Unfashionable

For some things Harvard suffices; this blog is for the rest.

Breaking: Elon Musk is Not Stupid

We have recently been granted a glimpse behind the curtain of how arguably the best fundraiser in the world, Elon Musk, raises funds. Due to the lawsuit in connection with his Twitter deal, many of his private messages with friends and business partners were made public. We can see Elon Musk engaged in friendly informal chats raising billions of dollars for this new venture. He raises money not based on numbers or complicated models but based on vibes.

The whole nature of these chats – the casual tone in addition to the absence of any quantitative metrics – seemed strange to some, and almost offensive to others.

I want to stress, what’s striking here isn’t that Elon Musk is very stupid, which we knew, but that *literally all the rich people he texts* are also stupid. He lives in an echo chamber of pure stupidity.
elon musk’s text messages make him look dumb as hell but in his defense we only have his texts because he’s fighting a lawsuit for no good reason, that was launched because he backed out of buying twitter for no good reason, a deal he made for no good reason

The Atlantic summarized the reaction in an article titled Elon Musk’s Texts Shatter the Myth of the Tech Genius:

“It’s been a general Is this really how business is done? There’s no real strategic thought or analysis. It’s just emotional and done without any real care for consequence.”

The group of those who are angered by the messages is largely made up of the kind of people you would expect: Academics and journalists. In other words, people with no experience in real-world decision-making.

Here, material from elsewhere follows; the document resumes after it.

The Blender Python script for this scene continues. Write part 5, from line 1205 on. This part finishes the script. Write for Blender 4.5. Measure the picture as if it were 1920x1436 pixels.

Aside from the fact that it is, of course, very reasonable to do a little less due diligence on one of the most successful entrepreneurs of our time, I would like to point out something else. Many of the people Elon is raising money from are venture capitalists, whose job has little to do with numbers. As Paul Graham, one of the most successful people in the space, put it:

I have never read a business plan or a balance sheet.

It is not that these metrics are completely irrelevant, it is just that other variables are way more important. Judging which variables really matter at the different stages of different companies is an art. Paul Graham, and most of the people in Elon’s chats, are the finest practitioners of this craft. They have, as far as that is possible, mastered it. Through years of experience and practice, they have achieved something I touched on in my essay The Death of Intellectual Curiosity: the simplicity on the other side of complexity.

Take any real-world domain: in the beginning, your model is very simple and includes only a handful of variables. As you understand more and more about the domain, in this case, startups and venture capital, things get more complicated. You will find that the world is complex and that many variables can affect how well a startup will do in the future. You will also find that some of your assumptions were either too simplistic or just plain wrong. The number of variables you need to consider keeps increasing, making your “mental model” almost impractically complex.

However, if you carry on, you will notice something interesting: things become simpler again. You discover the domain-specific Pareto principle by developing a sense of which variables drive most of the outcome and which are unimportant. In short, you learn to separate the signal from the noise.

To outsiders, the result may look like the naive model you started with since the complexity is similar, but that could not be further from the truth. Oliver Wendell Holmes Jr. expressed it beautifully:

For the simplicity on this side of complexity, I wouldn't give you a fig. But for the simplicity on the other side of complexity, for that I would give you anything I have.

This type of simplicity is rarely encountered and almost never rewarded inside Academia, except in some STEM fields. From economics and virology to climate science, you see cargo cult scientists create almost incomprehensibly complex models, which do only one thing consistently: fail. Complexity is treated as sophistication and simplicity as laziness or stupidity. In the real world, the simplicity on the other side of complexity is not evidence of stupidity, but of sophistication.

Academics too often mistake the confusing for the complex and the complex for the sophisticated.

This is not just a long-winded explanation for why “It’s Elon, bro!” is enough for most investors to wire some money. It is, more importantly, the explanation for why these investors are not stupid for doing deals this way.

Let me share another story to illustrate the point. When I get the chance to invest in a startup (a little more on that here), I sometimes ask Naval Ravikant for his opinion. Before texting him, I try to weigh the many pros and cons, frequently without finding a clear answer. He often replies with a short text that reads, “It’s a bad [or good] deal because of X.”

Now, I had considered X as well; it is in my “mental model.” The difficult part, the part that is almost impossible to figure out without experience, is judging the importance of X. I was worried about the complex interplay of many other variables when in reality they do not matter in comparison to X, which is frequently obvious only after he mentions it.

To outsiders, my approach – if I were to write it down – may seem more impressive because I take all these different factors into account, but that is an illusion. Focusing on one or a few factors is superior, provided – and that is the tricky part – they are the right ones. That is what makes the hard-won simplicity on the other side of complexity so impressive in practice, even though you might get called stupid for it in public.